O BISCOITO MOLHADO
Edição 5293 FM
Data: 3 de junho de 2017
FUNDADOR: CARLOS EDUARDO
NASCIMENTO - ANO: XXXIV
COISAS DE CEARENSE
Cearense é assim, como direi, sem ser diferente nem exótico.
Tem seu linguajar próprio, fala com “E” e “O”abertos, usa o “R” com suavidade,
pronuncia certas palavras como “aberto” ou “Roberto” quase cantando. Só faz
exceção, ao se dirigir a uma plateia, em saudação, com discurso empolado: “Meus
senhores e minhas senhôras”, assim mesmo, com o “o” cretinamente fechado. Pelo
menos, era desse modo. Os ouvintes, para não vaiar o pernóstico, temperavam a
garganta, com certo ruído. No mais, acompanhavam o falante em silêncio e, se
houvesse alguma exaltação no dizer e concordassem com o dito, estalavam os dedos
como se fossem espanhóis tocando castanholas. Era a maneira educada de não
atrapalhar o discurso, embora pudessem deixar o falante imaginando estar sendo
criticado, com o castanholar inusitado, caso não conhecesse o modo pouco
convencional de aplaudir, sem bater palmas, atitude única de aprovação, jamais
imitada.
Afora isso, o cearense é, ou era, tão irreverente, que a
santa terrinha já foi alcunhada de “Ceará moleque”. Isso porque, a tudo se
vaiava, até mesmo o vento forte que soprava nos finais das tardes, no mais
movimentado quarteirão do centro da capital, por onde passava meio-mundo de
gente. Eram os que estavam indo ou vindo das compras, ou gente sem nada a
fazer. As moças, se tinham a saia levantada pela ventania, não escapavam da
curiosidade da rapaziada. Que alento, ver pernas de fora! Quando o tempo estava
em calmaria, os afoitos assobiavam chamando vento, um passatempo para quem nada
fazia, a não ser ver o tempo passar...e esperar o resultado.

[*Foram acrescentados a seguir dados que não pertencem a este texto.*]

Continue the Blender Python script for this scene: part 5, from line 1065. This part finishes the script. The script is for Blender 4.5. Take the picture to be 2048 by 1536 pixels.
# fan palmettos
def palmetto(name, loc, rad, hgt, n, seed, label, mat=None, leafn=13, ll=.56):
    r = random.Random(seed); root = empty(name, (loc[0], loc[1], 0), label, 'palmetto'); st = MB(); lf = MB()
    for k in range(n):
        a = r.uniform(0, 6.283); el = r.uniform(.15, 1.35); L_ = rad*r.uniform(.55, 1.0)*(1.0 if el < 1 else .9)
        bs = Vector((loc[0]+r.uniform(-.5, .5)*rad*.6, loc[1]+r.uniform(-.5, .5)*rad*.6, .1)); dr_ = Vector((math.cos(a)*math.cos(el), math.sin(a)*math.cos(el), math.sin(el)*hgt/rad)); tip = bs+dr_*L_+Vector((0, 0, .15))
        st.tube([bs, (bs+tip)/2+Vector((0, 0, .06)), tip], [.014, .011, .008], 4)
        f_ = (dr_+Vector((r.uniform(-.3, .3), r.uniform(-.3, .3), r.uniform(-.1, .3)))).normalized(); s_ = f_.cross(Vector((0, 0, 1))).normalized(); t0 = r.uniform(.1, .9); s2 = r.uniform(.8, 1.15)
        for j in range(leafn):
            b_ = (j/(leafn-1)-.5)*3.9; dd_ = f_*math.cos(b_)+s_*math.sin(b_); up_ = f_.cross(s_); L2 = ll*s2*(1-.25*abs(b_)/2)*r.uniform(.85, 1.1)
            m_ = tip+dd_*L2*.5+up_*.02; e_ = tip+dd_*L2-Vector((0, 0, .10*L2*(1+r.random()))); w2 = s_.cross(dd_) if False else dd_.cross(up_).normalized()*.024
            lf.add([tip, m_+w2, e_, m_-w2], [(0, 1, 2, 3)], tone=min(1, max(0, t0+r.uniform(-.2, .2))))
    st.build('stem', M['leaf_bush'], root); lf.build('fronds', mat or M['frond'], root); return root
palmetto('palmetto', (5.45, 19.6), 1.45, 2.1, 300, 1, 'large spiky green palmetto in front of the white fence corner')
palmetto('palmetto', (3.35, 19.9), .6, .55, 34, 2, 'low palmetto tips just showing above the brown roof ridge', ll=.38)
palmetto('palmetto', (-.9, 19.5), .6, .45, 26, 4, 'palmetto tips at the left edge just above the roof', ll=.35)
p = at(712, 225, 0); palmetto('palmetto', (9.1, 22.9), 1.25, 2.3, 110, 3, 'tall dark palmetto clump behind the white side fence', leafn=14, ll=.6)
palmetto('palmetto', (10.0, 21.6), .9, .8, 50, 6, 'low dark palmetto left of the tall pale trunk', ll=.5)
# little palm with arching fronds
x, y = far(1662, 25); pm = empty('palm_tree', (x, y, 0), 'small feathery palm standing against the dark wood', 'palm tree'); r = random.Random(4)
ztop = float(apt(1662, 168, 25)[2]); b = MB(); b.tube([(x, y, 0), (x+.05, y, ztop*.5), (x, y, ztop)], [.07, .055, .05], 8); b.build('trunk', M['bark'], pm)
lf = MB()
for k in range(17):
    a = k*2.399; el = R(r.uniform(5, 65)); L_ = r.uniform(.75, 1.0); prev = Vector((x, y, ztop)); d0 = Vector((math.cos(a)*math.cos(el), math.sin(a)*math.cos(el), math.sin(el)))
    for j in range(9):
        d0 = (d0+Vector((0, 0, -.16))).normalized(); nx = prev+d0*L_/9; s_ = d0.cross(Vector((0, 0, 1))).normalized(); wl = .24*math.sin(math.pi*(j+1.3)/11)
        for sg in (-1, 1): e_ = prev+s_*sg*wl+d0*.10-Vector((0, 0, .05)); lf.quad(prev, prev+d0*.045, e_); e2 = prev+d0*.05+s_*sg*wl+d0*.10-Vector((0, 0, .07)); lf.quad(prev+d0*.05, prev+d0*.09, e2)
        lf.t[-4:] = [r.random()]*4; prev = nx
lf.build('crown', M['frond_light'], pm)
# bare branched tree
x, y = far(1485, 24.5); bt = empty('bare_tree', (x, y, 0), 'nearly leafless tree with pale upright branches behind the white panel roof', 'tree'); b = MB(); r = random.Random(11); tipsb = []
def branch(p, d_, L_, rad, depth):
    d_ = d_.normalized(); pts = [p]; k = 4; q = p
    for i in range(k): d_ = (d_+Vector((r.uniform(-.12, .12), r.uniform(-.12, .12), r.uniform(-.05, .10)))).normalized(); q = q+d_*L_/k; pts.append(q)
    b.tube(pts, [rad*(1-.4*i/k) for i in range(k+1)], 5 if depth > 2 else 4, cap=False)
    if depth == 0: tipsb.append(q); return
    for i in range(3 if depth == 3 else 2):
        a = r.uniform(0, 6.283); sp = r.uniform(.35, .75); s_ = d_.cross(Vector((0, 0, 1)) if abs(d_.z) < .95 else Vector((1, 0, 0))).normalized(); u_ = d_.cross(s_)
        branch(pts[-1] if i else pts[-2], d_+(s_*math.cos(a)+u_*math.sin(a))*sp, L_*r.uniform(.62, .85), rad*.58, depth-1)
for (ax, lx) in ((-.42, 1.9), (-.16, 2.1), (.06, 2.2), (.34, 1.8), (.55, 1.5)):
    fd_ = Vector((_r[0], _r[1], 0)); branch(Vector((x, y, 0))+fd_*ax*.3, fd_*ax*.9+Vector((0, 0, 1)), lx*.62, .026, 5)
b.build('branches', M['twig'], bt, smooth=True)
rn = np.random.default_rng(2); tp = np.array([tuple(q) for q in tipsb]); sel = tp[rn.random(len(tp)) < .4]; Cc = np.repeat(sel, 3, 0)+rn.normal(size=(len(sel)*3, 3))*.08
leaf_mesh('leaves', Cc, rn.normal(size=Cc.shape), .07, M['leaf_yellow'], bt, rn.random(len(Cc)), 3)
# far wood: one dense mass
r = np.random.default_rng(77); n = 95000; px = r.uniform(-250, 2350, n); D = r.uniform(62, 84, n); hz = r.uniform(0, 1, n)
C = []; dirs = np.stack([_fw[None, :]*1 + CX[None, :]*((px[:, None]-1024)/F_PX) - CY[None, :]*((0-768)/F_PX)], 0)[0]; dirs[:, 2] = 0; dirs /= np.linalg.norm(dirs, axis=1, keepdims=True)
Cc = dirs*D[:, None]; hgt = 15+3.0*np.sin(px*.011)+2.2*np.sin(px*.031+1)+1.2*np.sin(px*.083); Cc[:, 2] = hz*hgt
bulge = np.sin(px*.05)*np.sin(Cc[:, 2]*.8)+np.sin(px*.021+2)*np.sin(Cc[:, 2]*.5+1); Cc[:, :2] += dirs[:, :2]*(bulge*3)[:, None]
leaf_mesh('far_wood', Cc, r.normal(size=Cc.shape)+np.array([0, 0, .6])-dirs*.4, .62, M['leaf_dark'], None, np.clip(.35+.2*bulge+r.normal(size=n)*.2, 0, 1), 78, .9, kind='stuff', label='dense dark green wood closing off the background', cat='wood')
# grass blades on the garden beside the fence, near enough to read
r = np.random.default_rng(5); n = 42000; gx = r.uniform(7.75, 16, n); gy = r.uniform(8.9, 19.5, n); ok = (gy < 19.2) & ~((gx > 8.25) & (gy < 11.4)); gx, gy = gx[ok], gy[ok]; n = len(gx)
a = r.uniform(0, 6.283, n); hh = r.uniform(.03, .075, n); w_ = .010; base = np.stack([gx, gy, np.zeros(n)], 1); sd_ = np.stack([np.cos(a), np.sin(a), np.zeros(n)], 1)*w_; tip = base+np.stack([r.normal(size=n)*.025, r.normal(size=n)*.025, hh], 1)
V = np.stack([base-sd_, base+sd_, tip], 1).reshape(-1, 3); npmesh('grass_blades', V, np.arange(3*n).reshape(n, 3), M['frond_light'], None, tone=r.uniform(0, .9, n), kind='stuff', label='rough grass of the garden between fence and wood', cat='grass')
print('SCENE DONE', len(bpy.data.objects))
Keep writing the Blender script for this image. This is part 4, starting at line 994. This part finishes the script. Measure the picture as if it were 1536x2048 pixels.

Quem se atrevesse a exibir modas extravagantes e ousasse
desfilar no quarteirão fatídico, que se preparasse para receber sonora vaia. E
isso era para todos, não importava quem fosse. Modismos exagerados eram uma
ofensa aos costumes locais. Vaia neles ou nelas. Não havia perdão.
Bem viva chega à lembrança, a mais ruidosa e imponente vaia,
quem tomou foi o Sol, nos idos dos anos 40 ou começo dos 50, do já também ido
século. Aconteceu assim: depois de um dia e uma noite de chuva forte, coisa
incomum naquelas bandas, por volta das 10 horas da manhã, parou de chover de
repente e, também de repente, o Sol abriu, claríssimo, que até causou espanto,
iluminando a tradicional Praça do Ferreira, o local mais movimentado do centro
da capital. Pois os espantados não se deram por achados, quem estava presente
não resistiu ao impulso, daí a sonora vaia, que ficou nos anais históricos, e
foi até mesmo consagrada por notícia em jornal. Quem conta, foi testemunha. Viu
a chuva parar, o Sol brilhar e da vaia também participou. Está nas recordações.
Como nada escapava à irreverência cearense, é também de viva
lembrança o tempo da Segunda Guerra Mundial quando, na cidade, foi instalada
uma base aérea cedida aos norte-americanos. Os soldados que por ali passavam,
rumo ao norte da África, ficavam uns dias de folga e, por natural, procuravam
as moças, para namorar, isso causava ciúmes aos rapazes da terra que,
preteridos, vingavam-se. Quem namorasse, era chamada de Coca-Cola, lembrando o
refrigerante que estava chegando à cidade. O termo generalizou-se, não importa
quanto pejorativo fosse. E o resultado, pelo excesso de liberdade e pela falta
de cuidados, da geração Coca-Cola nasceram muitos John da Silva – cabeça chata
de cearense, olhos azuis de americano.